For the most part, currency interventions are designed to keep the value of a domestic currency lower relative to foreign currencies. Higher currency valuations cause exports to be less competitive since the price of products is then higher when purchased in a foreign currency. As a result, a lower currency valuation can help improve exports and drive economic growth.

In this article, we will take a look at various currency interventions throughout history, how they're accomplished, and their effectiveness.

Currency Interventions throughout History

The first instance of currency intervention was arguably in the U.S. during the Great Depression when the government sterilized gold imports from Europe by selling U.S. dollars to maintain the gold standard at the time. But, currency interventions as we know them today didn't begin until much more recently after globalization influenced economics.

China is probably the most popular example of currency intervention. With an export-driven economy, the country wanted to ensure that the Chinese yuan didn't appreciate in value against the U.S. dollar since the U.S. was its biggest importer. The country sold yuan to purchase U.S. dollar-denominated assets like Treasuries and maintained a peg in value to the dollar.

More recently, the Bank of Japan (BOJ) and the Swiss National Bank (SNB) have intervened in the currency markets to protect their currencies from excessive appreciation. Since the two countries are considered safe-havens for investors, the yen and franc appreciated during times of economic turmoil, which prompted the central banks to intervene in the market.

Common Methods for Currency Intervention

Currency interventions are generally characterized as either sterilized or non-sterilized transactions, depending on whether it changes the monetary base. Both methods involve buying and selling foreign currencies - or bonds denominated in those currencies - to either increase or decrease the value of their currency in the global foreign exchange market.

Sterilized transactions are designed to influence exchange rates without changing the monetary base by buying or selling foreign currency denominated bonds while simultaneously buying and selling domestic currency bonds to offset the amount. Non-sterilized transactions involve simply buying or selling foreign currency bonds with domestic currency without the offsetting transaction.

Central banks can also opt to directly intervene in the currency markets through spot and forward market transactions. These transactions involve directly purchasing foreign currency with domestic currency or vice versa, with delivery times of a few days to several weeks. The goal in these transactions is to affect currency values in the very near-term.

The Effectiveness of Currency Interventions

The effectiveness of currency interventions, particularly those conducted in the spot foreign exchange market, remains questionable. Most economists agree that long-term non-sterilized currency interventions are effective at influencing exchange rates by affecting the monetary base. But, sterilized transactions appear to have very little effect over the long-term.

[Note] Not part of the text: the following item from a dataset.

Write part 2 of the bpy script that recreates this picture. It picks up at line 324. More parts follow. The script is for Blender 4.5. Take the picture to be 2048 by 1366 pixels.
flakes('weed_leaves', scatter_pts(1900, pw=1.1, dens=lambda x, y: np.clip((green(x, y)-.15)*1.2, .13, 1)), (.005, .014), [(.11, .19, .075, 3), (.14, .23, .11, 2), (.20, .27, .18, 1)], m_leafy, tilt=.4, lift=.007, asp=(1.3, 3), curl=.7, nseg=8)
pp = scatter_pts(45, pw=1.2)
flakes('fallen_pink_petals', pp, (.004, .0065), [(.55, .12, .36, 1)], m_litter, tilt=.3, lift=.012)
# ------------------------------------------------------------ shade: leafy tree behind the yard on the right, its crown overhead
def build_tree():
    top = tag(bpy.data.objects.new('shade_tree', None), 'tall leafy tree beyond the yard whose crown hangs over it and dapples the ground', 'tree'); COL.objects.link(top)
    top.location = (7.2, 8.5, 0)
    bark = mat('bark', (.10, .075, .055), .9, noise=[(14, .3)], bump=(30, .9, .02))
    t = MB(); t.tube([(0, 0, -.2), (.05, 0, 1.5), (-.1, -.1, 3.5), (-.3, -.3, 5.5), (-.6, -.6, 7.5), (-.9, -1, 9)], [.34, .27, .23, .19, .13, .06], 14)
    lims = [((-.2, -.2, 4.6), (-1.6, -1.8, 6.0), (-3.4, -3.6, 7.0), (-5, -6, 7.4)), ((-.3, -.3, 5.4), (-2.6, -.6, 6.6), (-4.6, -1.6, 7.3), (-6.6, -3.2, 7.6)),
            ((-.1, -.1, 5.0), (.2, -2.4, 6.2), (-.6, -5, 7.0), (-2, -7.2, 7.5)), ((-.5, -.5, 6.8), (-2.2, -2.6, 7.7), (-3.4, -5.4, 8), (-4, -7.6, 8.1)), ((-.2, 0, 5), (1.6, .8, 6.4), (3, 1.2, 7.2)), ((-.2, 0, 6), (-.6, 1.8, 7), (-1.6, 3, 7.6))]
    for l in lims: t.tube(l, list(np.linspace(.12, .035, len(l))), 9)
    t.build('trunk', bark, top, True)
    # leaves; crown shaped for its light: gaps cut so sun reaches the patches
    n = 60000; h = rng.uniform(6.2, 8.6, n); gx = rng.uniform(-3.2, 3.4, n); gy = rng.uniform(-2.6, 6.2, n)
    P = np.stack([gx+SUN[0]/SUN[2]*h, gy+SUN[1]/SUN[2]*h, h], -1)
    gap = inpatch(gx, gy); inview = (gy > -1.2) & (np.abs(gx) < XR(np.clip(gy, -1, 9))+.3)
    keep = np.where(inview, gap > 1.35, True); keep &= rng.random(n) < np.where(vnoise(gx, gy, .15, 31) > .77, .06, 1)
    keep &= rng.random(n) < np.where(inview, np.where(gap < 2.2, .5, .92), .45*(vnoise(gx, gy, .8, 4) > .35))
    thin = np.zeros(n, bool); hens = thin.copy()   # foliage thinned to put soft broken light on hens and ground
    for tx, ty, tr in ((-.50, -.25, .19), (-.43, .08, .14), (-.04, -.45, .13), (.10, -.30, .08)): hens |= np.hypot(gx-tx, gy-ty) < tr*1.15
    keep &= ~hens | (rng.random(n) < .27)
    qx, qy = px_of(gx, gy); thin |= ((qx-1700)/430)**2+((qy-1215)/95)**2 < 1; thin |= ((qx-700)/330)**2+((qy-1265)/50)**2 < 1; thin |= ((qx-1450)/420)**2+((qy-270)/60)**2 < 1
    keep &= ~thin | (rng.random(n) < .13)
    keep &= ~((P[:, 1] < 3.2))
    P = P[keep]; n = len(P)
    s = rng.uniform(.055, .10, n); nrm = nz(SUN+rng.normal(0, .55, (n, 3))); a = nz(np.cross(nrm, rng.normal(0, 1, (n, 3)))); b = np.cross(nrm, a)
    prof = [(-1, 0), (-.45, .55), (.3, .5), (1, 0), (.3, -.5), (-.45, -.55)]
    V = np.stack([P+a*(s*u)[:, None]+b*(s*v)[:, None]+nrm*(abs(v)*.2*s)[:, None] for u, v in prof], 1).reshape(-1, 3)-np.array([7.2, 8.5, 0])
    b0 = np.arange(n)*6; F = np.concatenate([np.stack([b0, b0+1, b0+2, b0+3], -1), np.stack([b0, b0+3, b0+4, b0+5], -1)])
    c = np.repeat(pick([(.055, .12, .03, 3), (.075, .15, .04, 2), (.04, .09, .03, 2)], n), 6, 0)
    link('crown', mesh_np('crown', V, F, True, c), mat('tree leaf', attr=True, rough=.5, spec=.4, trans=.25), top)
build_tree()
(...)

Spot and forward market transactions have also been questionable. For instance, the Bank of Japan has embarked on such interventions several times throughout the 1990s and 2000s, but forex traders have always responded by pushing the yen higher down the road. There is therefore somewhat of a moral hazard in constantly being willing to defend a certain level.

Key Takeaway Points

  • Currency interventions consist of buying or selling domestic currency and foreign currency bonds in the global forex market.
  • Most currency interventions are conducted to contain excessive appreciation of a domestic currency, which can hurt the manufacturing and export sectors.
  • Currency interventions can take place using a number of different strategies, but their effectiveness remains questionable for the most part.